Cette France doit jouer un rôle plus puissant et plus influent. Même si ce n'est pas vrai, on a le sentiment que les Bleus se font toujours avoir d'une manière ou d'une autre, même si c'est parfois pour cacher d'autres failles comme pour la défaite contre l'Afrique du Sud. On a aussi l'impression que les dirigeants français acceptent un peu trop l'emprise des Anglo-Saxons. Comment accepter la Bidon Cup avec des équipes sud-africaines ? Comment accepter que le pays organisateur ne soit pas tête de série de sa Coupe du monde ? La France aurait pris la place du Pays de Galles (ou de l'Angleterre) dans cette Coupe du monde. La France doit s'appuyer sur d'autres nations pour faire parler la voix contre les Anglo-Saxons : l'Irlande peut-être, l'Ecosse, l'Italie, l'Argentine principalement.
Faut-il réformer le rugby à XV ?
C'est une question que je me pose depuis bien des années. A vrai dire, je regarde régulièrement les matchs du XIII, en Australie, et j'avoue que c'est un spectacle globalement puis passionnant que le XV. D'ailleurs, le XV reprend des règles du XIII parmi les plus intéressantes : le 50-22, le renvoi sous les poteaux. Il faut évidemment conserver l'identité du XV, qui tourne autour des phases statiques mais on peut envisager des changements plus conséquents. La liste que je propose n'est pas exhaustive et est provocatrice :
- Réduire la pénalité à 2 points au lieu de 3, mais garder le drop à 3 points ou appliquer une règle comme en NRL -le drop vaut 1 point mais 2 au-delà des 40 mètres- : le drop vaut 2 points et 3 s'il est au-delà de la ligne des 10 mètres.

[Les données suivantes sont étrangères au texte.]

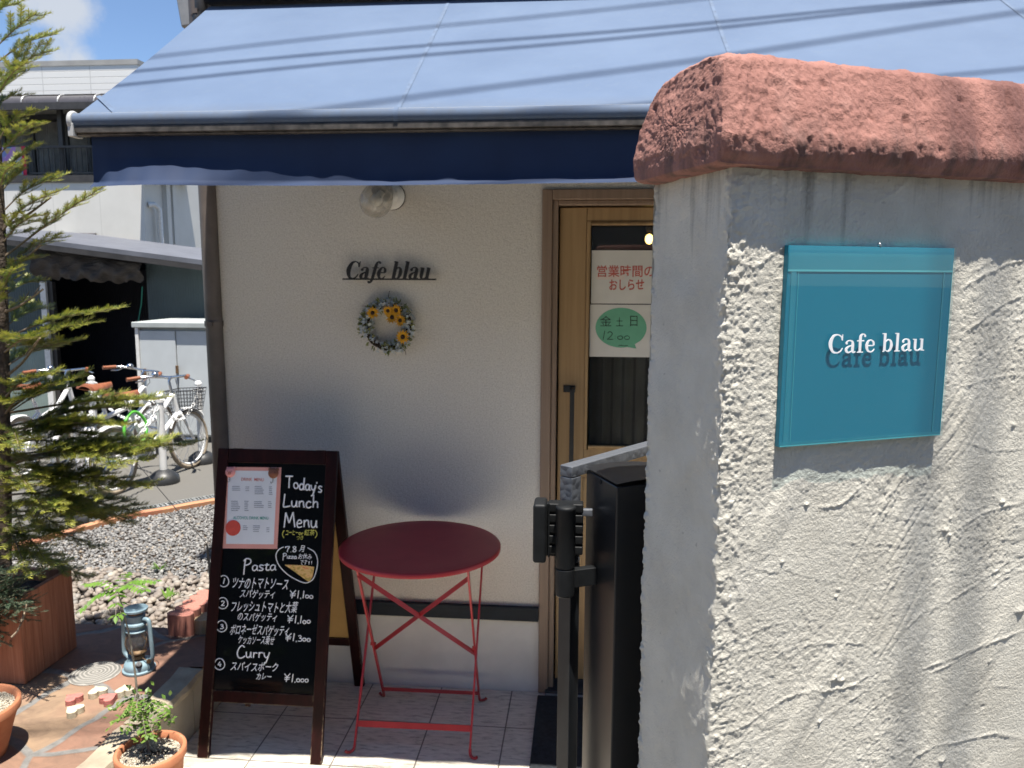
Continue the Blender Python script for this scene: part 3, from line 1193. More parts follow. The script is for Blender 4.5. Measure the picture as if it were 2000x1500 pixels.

- Réduire le nombre de joueurs à 13 puisque les 15 sont de plus en plus épais.
- Revenir sur la règle des changements en cours de match. Compliqué car il y aura des simulations.
- Ne surtout pas aller vers la règle du carton rouge du Super rugby : le joueur est définitivement exclu mais au bout de 20 minutes, un remplaçant peut entrer en jeu à sa place.
- Modifier la règle du hors-jeu ou bien instaurer des systèmes de localisation permettant de les identifier. On a essayé ça pendant la Coupe du monde des - 20 ans.
- Réduire et limiter le temps de mise en jeu des touches et des mêlées, en codifiant évidemment.
- Renforcer les pouvoirs du bunker dans les matchs professionnels, à l'instar de la NRL.
- Accorder la transformation automatique d'un essai alors que le but a été contré par un joueur qui était en position de hors-jeu (visionnage vidéo évidemment). Et accorder une pénalité à l'équipe qui transformait l'essai (règlement anti-Kolbe).
Pendant ce temps-là.
Le Patop 14, nom issu des années de galère du rugby français et de l'insipidité du Top 14 il y a 10-15, a repris ses droits.
Ce qu'on sait déjà c'est que l'USAP ne devrait pas échapper à la descente cette fois-ci. 4 défaites, 0 point en 4 matchs. Certes, il reste 22 journées mais j'ai du mal à croire que les Perpignanais sauveront leur peau, même par un match de barrage.